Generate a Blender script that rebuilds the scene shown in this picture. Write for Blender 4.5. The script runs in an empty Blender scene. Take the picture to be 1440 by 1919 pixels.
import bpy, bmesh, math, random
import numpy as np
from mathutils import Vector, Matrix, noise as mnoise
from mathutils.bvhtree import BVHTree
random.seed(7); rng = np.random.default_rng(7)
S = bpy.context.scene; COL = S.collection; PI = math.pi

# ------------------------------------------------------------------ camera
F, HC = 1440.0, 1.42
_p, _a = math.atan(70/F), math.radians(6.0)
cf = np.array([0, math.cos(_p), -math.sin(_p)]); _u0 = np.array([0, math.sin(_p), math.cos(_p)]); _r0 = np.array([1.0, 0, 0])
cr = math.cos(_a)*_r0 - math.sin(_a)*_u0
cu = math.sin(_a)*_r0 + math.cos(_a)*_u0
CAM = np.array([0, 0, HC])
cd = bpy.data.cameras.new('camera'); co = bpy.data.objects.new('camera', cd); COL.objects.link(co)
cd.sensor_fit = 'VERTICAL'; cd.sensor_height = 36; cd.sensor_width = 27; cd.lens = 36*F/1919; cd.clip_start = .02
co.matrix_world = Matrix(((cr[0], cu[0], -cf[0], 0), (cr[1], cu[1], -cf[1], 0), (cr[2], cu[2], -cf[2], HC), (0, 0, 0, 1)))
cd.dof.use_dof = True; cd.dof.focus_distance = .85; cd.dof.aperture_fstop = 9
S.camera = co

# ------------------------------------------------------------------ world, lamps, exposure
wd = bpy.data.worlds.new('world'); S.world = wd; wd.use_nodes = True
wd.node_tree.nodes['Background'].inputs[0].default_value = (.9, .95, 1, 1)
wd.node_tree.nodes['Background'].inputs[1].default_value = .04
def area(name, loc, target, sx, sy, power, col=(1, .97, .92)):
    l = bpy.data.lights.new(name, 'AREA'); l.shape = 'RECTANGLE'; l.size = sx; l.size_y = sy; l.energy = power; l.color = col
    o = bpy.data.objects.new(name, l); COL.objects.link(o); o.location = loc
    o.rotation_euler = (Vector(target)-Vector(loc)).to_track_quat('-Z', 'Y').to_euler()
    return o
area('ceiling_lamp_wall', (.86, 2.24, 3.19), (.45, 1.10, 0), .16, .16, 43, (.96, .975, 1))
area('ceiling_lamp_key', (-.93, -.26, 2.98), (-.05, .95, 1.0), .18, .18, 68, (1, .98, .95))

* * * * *

◆ Work instructions
Quote the listing in full, please, keeping every line exact.

◆ Result below
Generate a Blender script that rebuilds the scene shown in this picture. Write for Blender 4.5. The script runs in an empty Blender scene. Take the picture to be 1440 by 1919 pixels.
import bpy, bmesh, math, random
import numpy as np
from mathutils import Vector, Matrix, noise as mnoise
from mathutils.bvhtree import BVHTree
random.seed(7); rng = np.random.default_rng(7)
S = bpy.context.scene; COL = S.collection; PI = math.pi

# ------------------------------------------------------------------ camera
F, HC = 1440.0, 1.42
_p, _a = math.atan(70/F), math.radians(6.0)
cf = np.array([0, math.cos(_p), -math.sin(_p)]); _u0 = np.array([0, math.sin(_p), math.cos(_p)]); _r0 = np.array([1.0, 0, 0])
cr = math.cos(_a)*_r0 - math.sin(_a)*_u0
cu = math.sin(_a)*_r0 + math.cos(_a)*_u0
CAM = np.array([0, 0, HC])
cd = bpy.data.cameras.new('camera'); co = bpy.data.objects.new('camera', cd); COL.objects.link(co)
cd.sensor_fit = 'VERTICAL'; cd.sensor_height = 36; cd.sensor_width = 27; cd.lens = 36*F/1919; cd.clip_start = .02
co.matrix_world = Matrix(((cr[0], cu[0], -cf[0], 0), (cr[1], cu[1], -cf[1], 0), (cr[2], cu[2], -cf[2], HC), (0, 0, 0, 1)))
cd.dof.use_dof = True; cd.dof.focus_distance = .85; cd.dof.aperture_fstop = 9
S.camera = co

# ------------------------------------------------------------------ world, lamps, exposure
wd = bpy.data.worlds.new('world'); S.world = wd; wd.use_nodes = True
wd.node_tree.nodes['Background'].inputs[0].default_value = (.9, .95, 1, 1)
wd.node_tree.nodes['Background'].inputs[1].default_value = .04
def area(name, loc, target, sx, sy, power, col=(1, .97, .92)):
    l = bpy.data.lights.new(name, 'AREA'); l.shape = 'RECTANGLE'; l.size = sx; l.size_y = sy; l.energy = power; l.color = col
    o = bpy.data.objects.new(name, l); COL.objects.link(o); o.location = loc
    o.rotation_euler = (Vector(target)-Vector(loc)).to_track_quat('-Z', 'Y').to_euler()
    return o
area('ceiling_lamp_wall', (.86, 2.24, 3.19), (.45, 1.10, 0), .16, .16, 43, (.96, .975, 1))
area('ceiling_lamp_key', (-.93, -.26, 2.98), (-.05, .95, 1.0), .18, .18, 68, (1, .98, .95))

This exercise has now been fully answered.